I don't do hype. I like very specific genres, and I try to stick with them. Now and then, I'd learn about a movie or a TV show based on a book and look for the book. But the thing I always do before choosing any eBook to read— is go to the reviews and check the one-stars. It's incredible the amount of information you could get there. When you really want to know if any book is good or not, find out why people didn't like it first. Many times, what others didn't like it's exactly what will make you want to read it (or not).
Do you remember the first story you ever wrote?
I don't know if it is a real thing or not because I came to the United States of America as an adult, but I've seen in movies children, in school, doing essays about their vacations; we didn't do that in Panama when I was of school age. Incidentally, my oldest memory of something I wrote is of a very special vacation I had away from my parents when I was about 15 years old. I'm not sure what propelled me to write about it, but it was kind of a break through, both for my writing in general, and for my specific genre. *wink*
What is your writing process?
I cannot call myself methodical, but I have some sort of structure to my writing process. Even though I don't have that thing others call "a method to their madness."

First of all, I need to have the title of the work. I know of writers who find their titles at the end or during the middle of the process, but if I don't have an actual final title the story doesn't flow for me. I go to my "Book of Titles" (interesting words or phrases I write down for later use) and choose one; story flows like a river afterward. The tittle might not be the trigger (although sometimes it is), but it is totally the bullet.

The ideas usually come as a scene (usually a dialog) for the story, and the whole thing is developed from there. I use the Three Act Structure as outline, and I work with a preliminary word count, between the three acts. This is my way to have an idea of what's going to happen in each chapter and how many words I can put there. This, of course, is not set in stone, but I like to have cohesion between my chapters; I don't see a reason to have a 1K chapter followed by a 3K chapter.

Even if my writing process appears linear, it's not truly so, because I can have a flash of a situation or a dialog happening in chapter 10 while I'm writing chapter 4, but it's precisely because I already have an idea of what should be happening by the time my characters reach chapter 10.

I also do characters' profiles, like DOBs, zodiac signs, and physical characteristics to know what sort of people they are, at least esoterically on paper. I've seen stories where characters have blue eyes in one chapter and brown three chapters later. That (to me) is shameful, and I think it's because the writer didn't take the time to write down what the character looked like in the first place to keep his features together. Preparation is everything.
What motivated you to become an indie author?
Technology has given us the opportunity to share our stories with the world at large.

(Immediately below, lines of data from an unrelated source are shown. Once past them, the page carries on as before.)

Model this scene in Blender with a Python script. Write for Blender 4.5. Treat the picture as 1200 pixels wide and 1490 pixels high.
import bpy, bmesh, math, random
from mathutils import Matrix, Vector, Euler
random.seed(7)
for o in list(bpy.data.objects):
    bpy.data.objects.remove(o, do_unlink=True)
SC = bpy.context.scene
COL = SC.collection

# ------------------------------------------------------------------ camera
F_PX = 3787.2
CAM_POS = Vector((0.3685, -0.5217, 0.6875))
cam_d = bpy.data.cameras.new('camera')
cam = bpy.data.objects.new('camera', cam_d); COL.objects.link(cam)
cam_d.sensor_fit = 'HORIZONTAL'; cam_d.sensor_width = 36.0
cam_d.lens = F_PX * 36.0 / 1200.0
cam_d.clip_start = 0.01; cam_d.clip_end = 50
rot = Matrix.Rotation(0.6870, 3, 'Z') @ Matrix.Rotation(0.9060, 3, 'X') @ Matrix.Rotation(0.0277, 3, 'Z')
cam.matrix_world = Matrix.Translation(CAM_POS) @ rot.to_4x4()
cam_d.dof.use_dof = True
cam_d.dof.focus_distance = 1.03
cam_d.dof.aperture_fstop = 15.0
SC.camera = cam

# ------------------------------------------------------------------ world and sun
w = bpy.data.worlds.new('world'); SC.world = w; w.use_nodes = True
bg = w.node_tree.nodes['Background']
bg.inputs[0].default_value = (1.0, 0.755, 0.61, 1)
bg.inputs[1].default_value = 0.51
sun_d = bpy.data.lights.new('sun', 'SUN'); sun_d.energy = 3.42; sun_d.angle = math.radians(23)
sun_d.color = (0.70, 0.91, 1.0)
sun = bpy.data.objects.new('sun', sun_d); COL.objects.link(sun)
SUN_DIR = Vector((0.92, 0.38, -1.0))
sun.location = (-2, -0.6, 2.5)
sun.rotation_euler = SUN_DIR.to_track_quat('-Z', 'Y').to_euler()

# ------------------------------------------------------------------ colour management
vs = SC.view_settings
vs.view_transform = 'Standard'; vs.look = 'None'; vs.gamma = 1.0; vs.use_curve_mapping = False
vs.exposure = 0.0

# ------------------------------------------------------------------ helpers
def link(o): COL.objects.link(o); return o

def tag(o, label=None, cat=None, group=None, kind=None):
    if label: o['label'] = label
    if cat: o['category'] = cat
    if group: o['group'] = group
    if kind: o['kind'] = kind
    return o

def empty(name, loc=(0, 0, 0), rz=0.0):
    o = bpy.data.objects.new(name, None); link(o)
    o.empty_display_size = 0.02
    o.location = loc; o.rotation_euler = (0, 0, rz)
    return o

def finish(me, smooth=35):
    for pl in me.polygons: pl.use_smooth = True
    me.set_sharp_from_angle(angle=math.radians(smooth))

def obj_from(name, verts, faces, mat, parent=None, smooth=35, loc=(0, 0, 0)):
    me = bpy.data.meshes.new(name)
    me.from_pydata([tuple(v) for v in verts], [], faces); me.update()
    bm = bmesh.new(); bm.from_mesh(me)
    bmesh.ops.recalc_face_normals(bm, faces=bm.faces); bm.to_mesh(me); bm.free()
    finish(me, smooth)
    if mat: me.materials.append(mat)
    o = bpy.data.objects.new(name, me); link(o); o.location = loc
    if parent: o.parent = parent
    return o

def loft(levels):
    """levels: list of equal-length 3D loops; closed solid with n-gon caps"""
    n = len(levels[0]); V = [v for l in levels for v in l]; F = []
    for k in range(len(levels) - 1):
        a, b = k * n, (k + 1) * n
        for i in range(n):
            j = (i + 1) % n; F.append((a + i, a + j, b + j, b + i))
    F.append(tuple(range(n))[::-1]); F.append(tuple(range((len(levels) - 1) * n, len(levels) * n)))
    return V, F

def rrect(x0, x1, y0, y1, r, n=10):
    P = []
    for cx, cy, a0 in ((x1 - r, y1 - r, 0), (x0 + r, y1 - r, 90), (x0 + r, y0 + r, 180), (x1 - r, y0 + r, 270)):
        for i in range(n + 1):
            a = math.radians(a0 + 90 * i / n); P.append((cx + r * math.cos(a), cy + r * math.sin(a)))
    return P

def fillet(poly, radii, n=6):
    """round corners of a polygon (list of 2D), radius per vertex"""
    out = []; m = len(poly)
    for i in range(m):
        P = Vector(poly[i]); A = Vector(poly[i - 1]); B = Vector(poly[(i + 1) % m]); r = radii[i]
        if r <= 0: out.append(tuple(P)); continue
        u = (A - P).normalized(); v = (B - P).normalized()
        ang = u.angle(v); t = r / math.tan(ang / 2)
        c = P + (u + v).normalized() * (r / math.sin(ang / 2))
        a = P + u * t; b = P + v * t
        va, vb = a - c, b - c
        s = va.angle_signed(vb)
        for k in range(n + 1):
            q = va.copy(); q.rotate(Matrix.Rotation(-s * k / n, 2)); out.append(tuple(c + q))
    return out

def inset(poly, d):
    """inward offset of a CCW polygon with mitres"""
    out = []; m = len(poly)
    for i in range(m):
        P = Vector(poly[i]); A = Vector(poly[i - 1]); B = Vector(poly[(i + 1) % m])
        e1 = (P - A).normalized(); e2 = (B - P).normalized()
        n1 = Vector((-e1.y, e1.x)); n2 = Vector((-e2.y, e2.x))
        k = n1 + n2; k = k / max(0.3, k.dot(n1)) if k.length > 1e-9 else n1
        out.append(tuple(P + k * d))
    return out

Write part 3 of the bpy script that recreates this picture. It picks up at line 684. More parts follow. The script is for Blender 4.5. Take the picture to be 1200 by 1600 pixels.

If people can air their dirty laundry on Social Media 24/7, why not put something worthy out there?
How do you approach cover design?
Well, I write about hot men doing hot things romantically. I have a 3D program, and I create the characters I'm going to write about as soon as I have an idea of what they should look like. After that, it's basically deciding their interaction on the cover. It isn't just about looking pretty, but what sort of emotion the cover should convey about the story.

Once I have that image (you know filtered, brightened, resized, etc.), I search for the right font and how it looks from afar and near because the cover is going to be in a little biddy square most of the times, and I like the title to be visible and clear always.
Describe your desk
It's the love child of a three-way between a college student's desk, a Call Center cubicle, and a lunch box.
Where did you grow up, and how did this influence your writing?
Panama (the Central America country) is a tropical crossroads, a melting pot of cultures. You can have your breakfast by the Atlantic Ocean, your lunch admiring the Pacific Ocean, and spend your night in a tropical jungle or a cold mountain. It's a place of contrast and contradiction, like all Latin-American countries, but perhaps a little more because we are festive people, who would fight dictatorship brandishing white handkerchiefs and striking pans like gongs. A Panamanian inside joke is that if we ever truly had a war, it would be only during weekdays and just from 9 to 5, because weekends are sacred, and the night is either to sleep or party.

I feel the biggest influence this has on my writing is the mixture of genres, the contradicting backgrounds of my characters, the lazy sensuality with which the face their love dilemmas. You can't be hasty in a tropical place, you sweat. You only need to be sweating while you're making love, not before or after...
What is the greatest joy of writing for you?
When a reader choose one of my stories, even if it is out of their comfort zone, and it pays off.
It's always awesome when someone enjoys your work, but it's special in a very humbling way when they chance it and end up happy about it.